* Start Data lines *
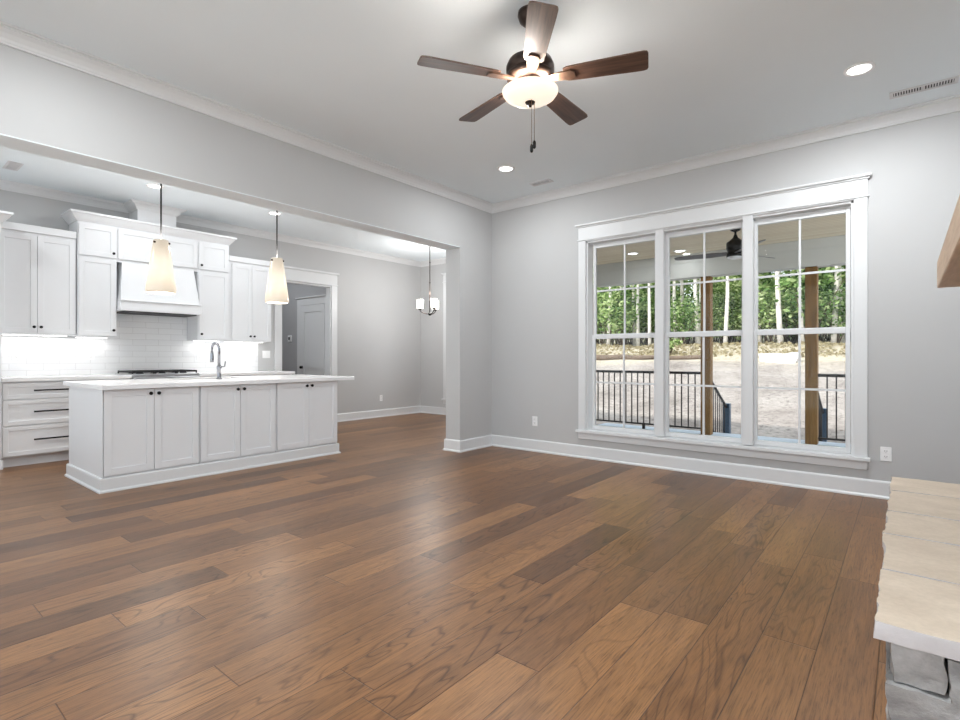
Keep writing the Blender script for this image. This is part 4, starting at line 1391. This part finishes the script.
def put(src, used_i, x, y, s, rz, label, group, cat):
    o = src if not used[used_i] else dup(src)
    used[used_i] = True
    o.location = (x, y, gh(x, y) - .05); o.rotation_euler = (0, 0, rz); o.scale = (s, s, s)
    tag(o, label, cat, group)


# wedge of the wood the window looks into
rowsT = [(26.9, 15, (3,)), (28.5, 11, (3, 3, 0, 3)), (32.0, 10, (0, 1, 3, 3)), (36.5, 10, (1, 0, 2, 1)), (41.5, 9, (1, 2, 0)), (48, 9, (2, 1, 0)), (58, 12, (2, 1))]
for (yy, n, kinds) in rowsT:
    a, b_ = -.60 * yy, .14 * yy
    n = int(n * 1.2)
    for k in range(n):
        x = a + (b_ - a) * (k + .5 + rnd.uniform(-.35, .35)) / n
        y = yy + rnd.uniform(-1.2, 1.2)
        q = rnd.choice(kinds)
        put(protos[q][0], q, x, y, rnd.uniform(.85, 1.12) * (1 + (yy - 28) * .006), rnd.uniform(0, 6.28), protos[q][1], protos[q][2], 'tree')


def make_bush(seed, mat_, n, rx, rz_, lsize, name='bush'):
    rnd = random.Random(seed)
    root = bpy.data.objects.new(name, None); col.objects.link(root); ORG[root.name] = Vector((0, 0, 0))
    m = MB()
    tips = []
    for k in range(9):
        an = rnd.uniform(0, 6.28)
        e = Vector((math.cos(an) * rx * .8 * rnd.random(), math.sin(an) * rx * .8 * rnd.random(), rz_ * rnd.uniform(.5, 1.0)))
        m.tube([(0, 0, -.1), e * .5 + Vector((0, 0, .1)), e], [.03, .02, .01], 5); tips.append(e)
    m.build('stems', M['bark_dark'], root)
    bm = bmesh.new()
    def samp():
        c = rnd.choice(tips)
        d = Vector((rnd.gauss(0, 1), rnd.gauss(0, 1), rnd.gauss(0, 1))).normalized()
        p = c + Vector((d.x * rx * .45, d.y * rx * .45, d.z * rz_ * .4)) * (rnd.random() ** .4)
        p.z = max(.05, p.z); return p
    leaf_cloud(bm, n, samp, lsize, rnd)
    me = bpy.data.meshes.new('foliage'); bm.to_mesh(me); bm.free(); me.materials.append(mat_)
    o = bpy.data.objects.new('foliage', me); col.objects.link(o); o.parent = root
    return root


b1 = make_bush(31, M['leaves_bright'], 1100, 1.5, 2.2, .10)
b2 = make_bush(32, M['leaves_mid'], 1100, 1.7, 2.6, .11)
ub = [False, False]
for k in range(60):
    f = (k + .5) / 60
    y = 27.2 + rnd.uniform(-1.0, 9)
    x = -.58 * y + .60 * y * f
    q = k % 2
    src = (b1, b2)[q]
    o = src if not ub[q] else dup(src)
    ub[q] = True
    s = rnd.uniform(.7, 1.2) * (1 + (y - 27) * .03)
    o.location = (x, y, gh(x, y) - .03); o.rotation_euler = (0, 0, rnd.uniform(0, 6)); o.scale = (s, s, s)
    tag(o, ('leafy bright green bush among the trunks at the wood edge', 'leafy mid green bush among the trunks at the wood edge')[q], 'bush', ('bright green bushes at the wood edge', 'mid green bushes at the wood edge')[q])
s1 = make_bush(41, M['leaves_bright'], 260, .55, .55, .07, 'sapling')
tag(s1, 'small green sapling growing on the pale bank, seen through the middle window', 'plant')
s1.location = (-7.9, 22.6, gh(-7.9, 22.6))

for (x, y, ln, rr_, an, lb) in ((-9.6, 21.6, 3.0, .14, .12, 'fallen grey log lying across the bank seen through the left window'), (-6.7, 21.2, 1.9, .10, -.10, 'fallen grey log on the bank seen through the middle window')):
    c_ = Vector((x, y, gh(x, y) + rr_ * .7)); d_ = Vector((math.cos(an), math.sin(an), 0)) * ln / 2
    P_ = []
    for q in range(7):
        p = c_ + d_ * (q / 3 - 1); p.z = gh(p.x, p.y) + rr_ * .6; P_.append(p)
    tag(MB().tube(P_, [rr_, rr_ * 1.05, rr_ * .95, rr_, rr_ * .9, rr_ * .8, rr_ * .6], 10).build('fallen_log', M['bark_dark']), lb, 'log')
o = MB().rock(-3.95, -2.85, 20.3, 21.0, gh(-3.4, 20.6) - .1, gh(-3.4, 20.6) + .28, amp=.12, step=.12, seed=3, top=.6, freq=2).build('boulder', M['rock_grey'])
tag(o, 'pale flat boulder at the foot of the bank, seen through the right window', 'rock')
bm = bmesh.new()
rs = random.Random(8)
def strawp():
    y = rs.uniform(22.0, 26.5); x = rs.uniform(-.56 * y, .0 * y)
    return Vector((x, y, gh(x, y) + rs.uniform(.0, .10)))
leaf_cloud(bm, 2600, strawp, .10, rs)
me = bpy.data.meshes.new('straw_litter'); bm.to_mesh(me); bm.free(); me.materials.append(M['straw'])
o = bpy.data.objects.new('straw_litter', me); col.objects.link(o)
tag(o, 'dry straw and leaf litter covering the bank before the wood', 'straw', kind='stuff')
* End Data lines *
From the material above, copy everything exactly but the pictures.

Keep writing the Blender script for this image. This is part 4, starting at line 1391. This part finishes the script.
def put(src, used_i, x, y, s, rz, label, group, cat):
    o = src if not used[used_i] else dup(src)
    used[used_i] = True
    o.location = (x, y, gh(x, y) - .05); o.rotation_euler = (0, 0, rz); o.scale = (s, s, s)
    tag(o, label, cat, group)


# wedge of the wood the window looks into
rowsT = [(26.9, 15, (3,)), (28.5, 11, (3, 3, 0, 3)), (32.0, 10, (0, 1, 3, 3)), (36.5, 10, (1, 0, 2, 1)), (41.5, 9, (1, 2, 0)), (48, 9, (2, 1, 0)), (58, 12, (2, 1))]
for (yy, n, kinds) in rowsT:
    a, b_ = -.60 * yy, .14 * yy
    n = int(n * 1.2)
    for k in range(n):
        x = a + (b_ - a) * (k + .5 + rnd.uniform(-.35, .35)) / n
        y = yy + rnd.uniform(-1.2, 1.2)
        q = rnd.choice(kinds)
        put(protos[q][0], q, x, y, rnd.uniform(.85, 1.12) * (1 + (yy - 28) * .006), rnd.uniform(0, 6.28), protos[q][1], protos[q][2], 'tree')


def make_bush(seed, mat_, n, rx, rz_, lsize, name='bush'):
    rnd = random.Random(seed)
    root = bpy.data.objects.new(name, None); col.objects.link(root); ORG[root.name] = Vector((0, 0, 0))
    m = MB()
    tips = []
    for k in range(9):
        an = rnd.uniform(0, 6.28)
        e = Vector((math.cos(an) * rx * .8 * rnd.random(), math.sin(an) * rx * .8 * rnd.random(), rz_ * rnd.uniform(.5, 1.0)))
        m.tube([(0, 0, -.1), e * .5 + Vector((0, 0, .1)), e], [.03, .02, .01], 5); tips.append(e)
    m.build('stems', M['bark_dark'], root)
    bm = bmesh.new()
    def samp():
        c = rnd.choice(tips)
        d = Vector((rnd.gauss(0, 1), rnd.gauss(0, 1), rnd.gauss(0, 1))).normalized()
        p = c + Vector((d.x * rx * .45, d.y * rx * .45, d.z * rz_ * .4)) * (rnd.random() ** .4)
        p.z = max(.05, p.z); return p
    leaf_cloud(bm, n, samp, lsize, rnd)
    me = bpy.data.meshes.new('foliage'); bm.to_mesh(me); bm.free(); me.materials.append(mat_)
    o = bpy.data.objects.new('foliage', me); col.objects.link(o); o.parent = root
    return root


b1 = make_bush(31, M['leaves_bright'], 1100, 1.5, 2.2, .10)
b2 = make_bush(32, M['leaves_mid'], 1100, 1.7, 2.6, .11)
ub = [False, False]
for k in range(60):
    f = (k + .5) / 60
    y = 27.2 + rnd.uniform(-1.0, 9)
    x = -.58 * y + .60 * y * f
    q = k % 2
    src = (b1, b2)[q]
    o = src if not ub[q] else dup(src)
    ub[q] = True
    s = rnd.uniform(.7, 1.2) * (1 + (y - 27) * .03)
    o.location = (x, y, gh(x, y) - .03); o.rotation_euler = (0, 0, rnd.uniform(0, 6)); o.scale = (s, s, s)
    tag(o, ('leafy bright green bush among the trunks at the wood edge', 'leafy mid green bush among the trunks at the wood edge')[q], 'bush', ('bright green bushes at the wood edge', 'mid green bushes at the wood edge')[q])
s1 = make_bush(41, M['leaves_bright'], 260, .55, .55, .07, 'sapling')
tag(s1, 'small green sapling growing on the pale bank, seen through the middle window', 'plant')
s1.location = (-7.9, 22.6, gh(-7.9, 22.6))

for (x, y, ln, rr_, an, lb) in ((-9.6, 21.6, 3.0, .14, .12, 'fallen grey log lying across the bank seen through the left window'), (-6.7, 21.2, 1.9, .10, -.10, 'fallen grey log on the bank seen through the middle window')):
    c_ = Vector((x, y, gh(x, y) + rr_ * .7)); d_ = Vector((math.cos(an), math.sin(an), 0)) * ln / 2
    P_ = []
    for q in range(7):
        p = c_ + d_ * (q / 3 - 1); p.z = gh(p.x, p.y) + rr_ * .6; P_.append(p)
    tag(MB().tube(P_, [rr_, rr_ * 1.05, rr_ * .95, rr_, rr_ * .9, rr_ * .8, rr_ * .6], 10).build('fallen_log', M['bark_dark']), lb, 'log')
o = MB().rock(-3.95, -2.85, 20.3, 21.0, gh(-3.4, 20.6) - .1, gh(-3.4, 20.6) + .28, amp=.12, step=.12, seed=3, top=.6, freq=2).build('boulder', M['rock_grey'])
tag(o, 'pale flat boulder at the foot of the bank, seen through the right window', 'rock')
bm = bmesh.new()
rs = random.Random(8)
def strawp():
    y = rs.uniform(22.0, 26.5); x = rs.uniform(-.56 * y, .0 * y)
    return Vector((x, y, gh(x, y) + rs.uniform(.0, .10)))
leaf_cloud(bm, 2600, strawp, .10, rs)
me = bpy.data.meshes.new('straw_litter'); bm.to_mesh(me); bm.free(); me.materials.append(M['straw'])
o = bpy.data.objects.new('straw_litter', me); col.objects.link(o)
tag(o, 'dry straw and leaf litter covering the bank before the wood', 'straw', kind='stuff')